Appellant's reliance on Gibson v. State, 150 Ga. App. 718, 719 (6) (258 SE2d 537) (1979) is misplaced. Here, unlike in that case, there was only direct evidence of appellant's guilt in the form of the testimony of the undercover officer and, if that officer was successfully impeached, there was no additional circumstantial evidence upon which to convict appellant. Accordingly, the trial court did not err in failing or refusing to give the charge. "In the event the jury did find that [the officer] had been impeached the jury was [not] left to decide the defendant's guilt or innocence entirely from circumstantial evidence without any instruction upon the law of circumstantial evidence [because there was no circumstantial evidence of his guilt]. This, we think, under the circumstances of this case was [not] error." Horne v. State, 93 Ga. App. 345, 346 (4) (91 SE2d 824) (1956). See also Mayfield v. State, 153 Ga. App. 459, 461 (3) (265 SE2d 366) (1980).

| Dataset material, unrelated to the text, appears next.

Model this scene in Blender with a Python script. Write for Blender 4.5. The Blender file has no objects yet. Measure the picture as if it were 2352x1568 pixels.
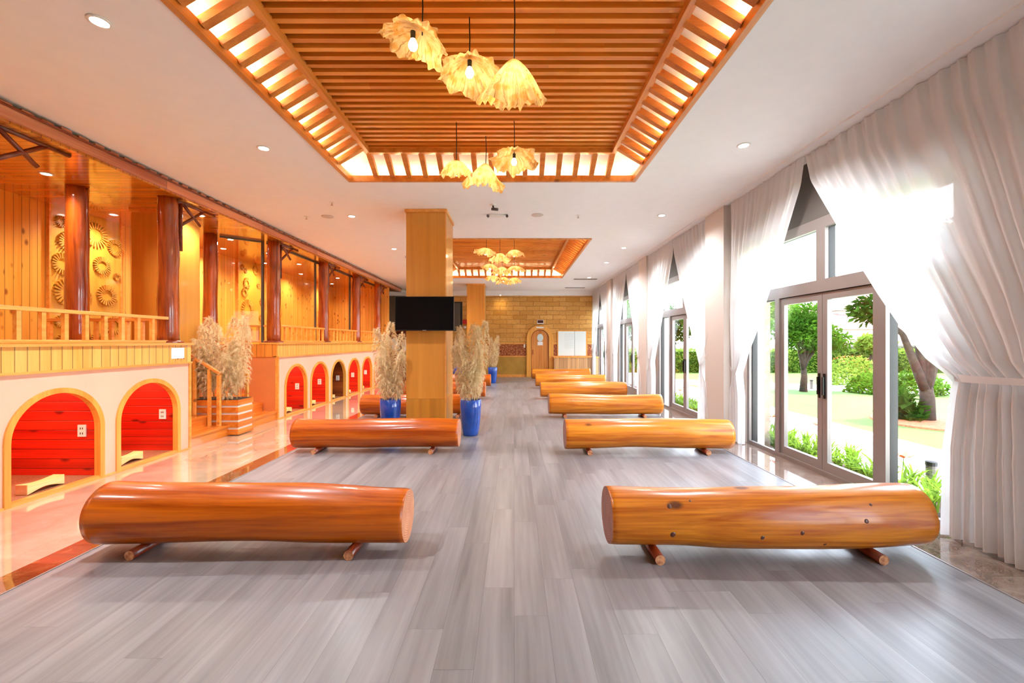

6. The trial court's charge did not authorize the jury to return a guilty verdict which would be in fatal variance with the allegations of the indictment. The trial court correctly instructed the jury that "[w]hether or not the exact date and any other material allegations [of the indictment] have been proven to your satisfaction and beyond a reasonable doubt is for you . . . to decide. And, again . . . the burden is on the [S]tate and if you [find] the [S]tate has not carried that burden and proved his guilt beyond a reasonable doubt, you should find him not guilty."
7. A rational trior of fact could reasonably have found from the evidence adduced at trial proof of appellant's guilt beyond a reasonable doubt. Jackson v. Virginia, 443 U. S. 307 (99 SC 2781, 61 LE2d 560) (1979).
Allen & Kelly, Roy Benton Allen, Jr., for appellant.